Campaign for ‘first-world parliament’

May 07, 2011 10:07 am | Updated November 17, 2021 01:14 am IST - Singapore

A campaign poster with Singapore's Prime Minister Lee Hsien Loong is put up around the city state Wednesday April 27, 2011 in Singapore. Singapore opposition parties will contest the most parliamentary seats since independence in 1965 in general elections next week, officials said Wednesday. The ruling People's Action Party PAP has dominated Singapore politics for more than five decades, but opposition leaders hope to exploit voter discontent over soaring housing prices, a surge in foreign workers, and rising income inequality. (AP Photo/Wong Maye-E)

A campaign poster with Singapore's Prime Minister Lee Hsien Loong is put up around the city state Wednesday April 27, 2011 in Singapore. Singapore opposition parties will contest the most parliamentary seats since independence in 1965 in general elections next week, officials said Wednesday. The ruling People's Action Party PAP has dominated Singapore politics for more than five decades, but opposition leaders hope to exploit voter discontent over soaring housing prices, a surge in foreign workers, and rising income inequality. (AP Photo/Wong Maye-E)

Unusually competitive political campaigns have set the stage for Saturday’s general election in Singapore.

Several opposition parties, with no name-recognition until recently, have come together – not in a coalition with an agreed prime ministerial candidate but as friends in what they see as foul political weather. Not amused by this, the long-governing People’s Action Party (PAP) has vowed to retain power with whatever it might take under the rule book.

There is straight contest for 81 of the 87 seats at stake. And, the new climate of political debate brought the 2011 campaign trail to life. Opposition groups, with the Workers’ Party serving as the informal leader, urged the people to help create “a first-world parliament.” Decoded, the message was that Singapore, with no “alternative voices” in its parliament so far, was not “a first-world country.”

An assertive comment by Lee Kuan Yew, Singapore’s Minister Mentor (MM), caused a delicate stir during the campaign. He said: “If Aljunied [Group Representation Constituency] decides to go that way [in opposition’s favour], well, Aljunied has five years to live and repent.”

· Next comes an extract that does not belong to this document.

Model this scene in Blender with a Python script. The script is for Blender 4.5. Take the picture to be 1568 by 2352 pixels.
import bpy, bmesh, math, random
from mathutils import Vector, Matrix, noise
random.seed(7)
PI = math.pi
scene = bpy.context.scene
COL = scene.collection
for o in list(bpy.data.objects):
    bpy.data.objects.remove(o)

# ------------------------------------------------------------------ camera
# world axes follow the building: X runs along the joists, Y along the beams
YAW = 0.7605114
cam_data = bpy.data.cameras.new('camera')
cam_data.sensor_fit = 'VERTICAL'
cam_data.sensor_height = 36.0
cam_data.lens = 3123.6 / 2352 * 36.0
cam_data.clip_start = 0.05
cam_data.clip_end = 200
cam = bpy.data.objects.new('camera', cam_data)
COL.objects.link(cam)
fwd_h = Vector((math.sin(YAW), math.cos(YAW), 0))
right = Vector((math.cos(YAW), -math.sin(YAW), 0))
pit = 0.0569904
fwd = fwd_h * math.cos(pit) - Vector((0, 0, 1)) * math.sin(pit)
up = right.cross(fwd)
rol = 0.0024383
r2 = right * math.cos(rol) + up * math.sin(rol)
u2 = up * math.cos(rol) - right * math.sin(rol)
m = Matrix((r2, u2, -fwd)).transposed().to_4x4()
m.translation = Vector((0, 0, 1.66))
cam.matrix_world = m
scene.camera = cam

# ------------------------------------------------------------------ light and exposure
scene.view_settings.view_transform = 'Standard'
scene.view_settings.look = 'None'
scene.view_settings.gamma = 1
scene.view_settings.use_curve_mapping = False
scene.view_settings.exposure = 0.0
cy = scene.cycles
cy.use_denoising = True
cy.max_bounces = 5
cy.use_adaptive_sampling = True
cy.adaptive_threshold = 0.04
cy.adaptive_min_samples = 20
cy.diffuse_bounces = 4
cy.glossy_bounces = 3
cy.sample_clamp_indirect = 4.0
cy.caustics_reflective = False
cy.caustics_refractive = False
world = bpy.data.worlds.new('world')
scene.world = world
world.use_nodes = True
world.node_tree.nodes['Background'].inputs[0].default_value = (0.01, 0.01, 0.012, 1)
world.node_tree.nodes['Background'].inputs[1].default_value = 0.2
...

The comment was magnified under the opposition’s political prism. This eventually prompted Foreign Minister George Yeo, leader of the PAP slate in Aljunied, to do some plain-speaking of his own. “When M.M. said, ‘You’ll have to repent,’ this created greater anger, greater resentment in many people …. We must recognise that there is widespread unhappiness about the government. … We must not allow the emotions [of the people] to be all bottled up. We need to transform the PAP,” said Mr. Yeo.

The PAP had often projected itself as the sole political party for prime time. And, the opposition’s campaign was aimed at eclipsing this image.